If that were not enough, Haymarket has now decided that it can make changes to Virginia’s Freedom of Information laws and require advance payment for requests regardless of how little it costs to fulfill the request. Is the mayor and town council so fearful of what they’re doing that they have to go to such extreme lengths to hide their actions and try to provide cover for their bad decisions?
Thanks to Philip Van Cleave of the Virginia Citizen’s Defense Leage for working so hard to dig and discover what’s going on about this. He writes:
The [first item] is a resolution by the Haymarket Town Council **retroactively** appointing 3 police officers who the Haymarket Police Chief has been using to enforce laws and run roadblocks for some time. Apparently the council was afraid that a citizen’s lawyer might point out to the court that arrests made by improperly sworn police officers are invalid - so the council invented their own procedure to pretend these officers were always correctly sworn in. In the resolution, council repeatedly recites the legal term “nunc pro tunc” as if the term has talismanic properties.
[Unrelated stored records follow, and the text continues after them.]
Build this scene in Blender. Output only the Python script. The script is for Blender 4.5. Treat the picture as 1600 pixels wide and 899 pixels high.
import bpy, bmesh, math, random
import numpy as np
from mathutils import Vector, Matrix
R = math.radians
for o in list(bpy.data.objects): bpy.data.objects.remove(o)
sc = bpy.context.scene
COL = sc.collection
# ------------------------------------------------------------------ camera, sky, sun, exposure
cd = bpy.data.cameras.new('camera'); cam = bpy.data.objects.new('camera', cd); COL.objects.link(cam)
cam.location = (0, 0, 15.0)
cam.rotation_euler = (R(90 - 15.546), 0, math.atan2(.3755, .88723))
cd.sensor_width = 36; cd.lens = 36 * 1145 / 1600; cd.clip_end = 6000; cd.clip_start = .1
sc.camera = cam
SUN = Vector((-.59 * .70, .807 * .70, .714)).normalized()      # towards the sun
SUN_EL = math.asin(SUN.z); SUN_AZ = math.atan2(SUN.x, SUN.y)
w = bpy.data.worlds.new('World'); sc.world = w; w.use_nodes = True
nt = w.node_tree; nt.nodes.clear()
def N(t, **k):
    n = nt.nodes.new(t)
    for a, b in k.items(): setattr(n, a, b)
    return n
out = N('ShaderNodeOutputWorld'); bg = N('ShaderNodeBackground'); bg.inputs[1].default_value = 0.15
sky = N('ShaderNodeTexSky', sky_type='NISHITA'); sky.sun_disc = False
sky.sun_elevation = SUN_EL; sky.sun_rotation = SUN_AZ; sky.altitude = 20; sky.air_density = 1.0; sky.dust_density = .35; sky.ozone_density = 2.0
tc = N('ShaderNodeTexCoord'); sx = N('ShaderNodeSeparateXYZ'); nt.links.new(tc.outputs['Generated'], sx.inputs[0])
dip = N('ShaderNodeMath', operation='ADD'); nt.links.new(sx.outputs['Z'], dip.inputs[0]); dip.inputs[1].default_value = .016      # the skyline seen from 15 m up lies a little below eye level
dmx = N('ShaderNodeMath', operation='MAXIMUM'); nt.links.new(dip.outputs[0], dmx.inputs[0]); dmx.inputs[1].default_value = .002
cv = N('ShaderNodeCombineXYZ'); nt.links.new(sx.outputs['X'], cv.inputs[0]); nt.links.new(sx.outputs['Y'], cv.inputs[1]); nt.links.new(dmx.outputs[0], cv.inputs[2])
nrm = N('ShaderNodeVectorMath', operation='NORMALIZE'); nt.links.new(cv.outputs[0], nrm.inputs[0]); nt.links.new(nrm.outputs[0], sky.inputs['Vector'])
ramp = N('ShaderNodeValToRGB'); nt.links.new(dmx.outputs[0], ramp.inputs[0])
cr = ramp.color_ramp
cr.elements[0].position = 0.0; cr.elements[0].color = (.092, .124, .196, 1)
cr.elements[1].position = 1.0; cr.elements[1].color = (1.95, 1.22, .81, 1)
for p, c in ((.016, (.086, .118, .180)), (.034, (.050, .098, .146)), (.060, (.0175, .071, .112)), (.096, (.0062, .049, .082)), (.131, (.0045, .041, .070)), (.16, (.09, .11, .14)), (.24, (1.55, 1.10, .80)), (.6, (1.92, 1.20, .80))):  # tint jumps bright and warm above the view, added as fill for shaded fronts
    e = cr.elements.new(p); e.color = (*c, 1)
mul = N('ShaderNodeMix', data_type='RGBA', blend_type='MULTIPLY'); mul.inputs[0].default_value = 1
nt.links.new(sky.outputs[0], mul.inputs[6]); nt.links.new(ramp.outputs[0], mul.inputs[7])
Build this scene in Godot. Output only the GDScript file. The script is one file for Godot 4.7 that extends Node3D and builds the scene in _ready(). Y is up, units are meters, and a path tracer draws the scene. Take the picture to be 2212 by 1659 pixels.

The term “nunc pro tunc” is normally used in routine divorce matters to backdate the divorce in the interest of all parties. One online legal dictionary states that “Nunc pro tunc literally means ‘now for then.’…This phrase is used to express that a thing is done at one time which ought to have been performed at another. Leave of court must be obtained to do things nunc pro tunc, and this is granted to answer the purposes of justice, but ***never to do injustice***. A judgment nunc pro tunc can be entered only when the delay has arisen from the act of the court.”
So Haymarket is now creating new common law for itself by invoking an innocuous legal term from family law to cover up the fact that un-appointed police officers were enforcing laws? A Potomac News item at here covers this story as if appointing police officers retroactively is a routine matter. We’ll see.
The [second item] is a proposed detour from the VA freedom of Information Act that the Haymarket Council is considering at the apparent recommendation of its Town Attorney, John C. Bennett who also practices “VA law” in Culpeper County.
The plain language of the Virginia FOIA at Va. Code 2.2-3700 et seq. indicates that citizens need only provide their name and address when making FOIA requests, and, that citizen pre-payment can only be required if the public body estimates in advance that the reasonable costs of searching for and reproducing the records will exceed $200. But the new Republic of Haymarket FOIA rules seek, among other things, to make citizens provide their phone number and pay in advance for routine FOIA requests!
If I were a resident of Haymarket, I would NOT be happy about this.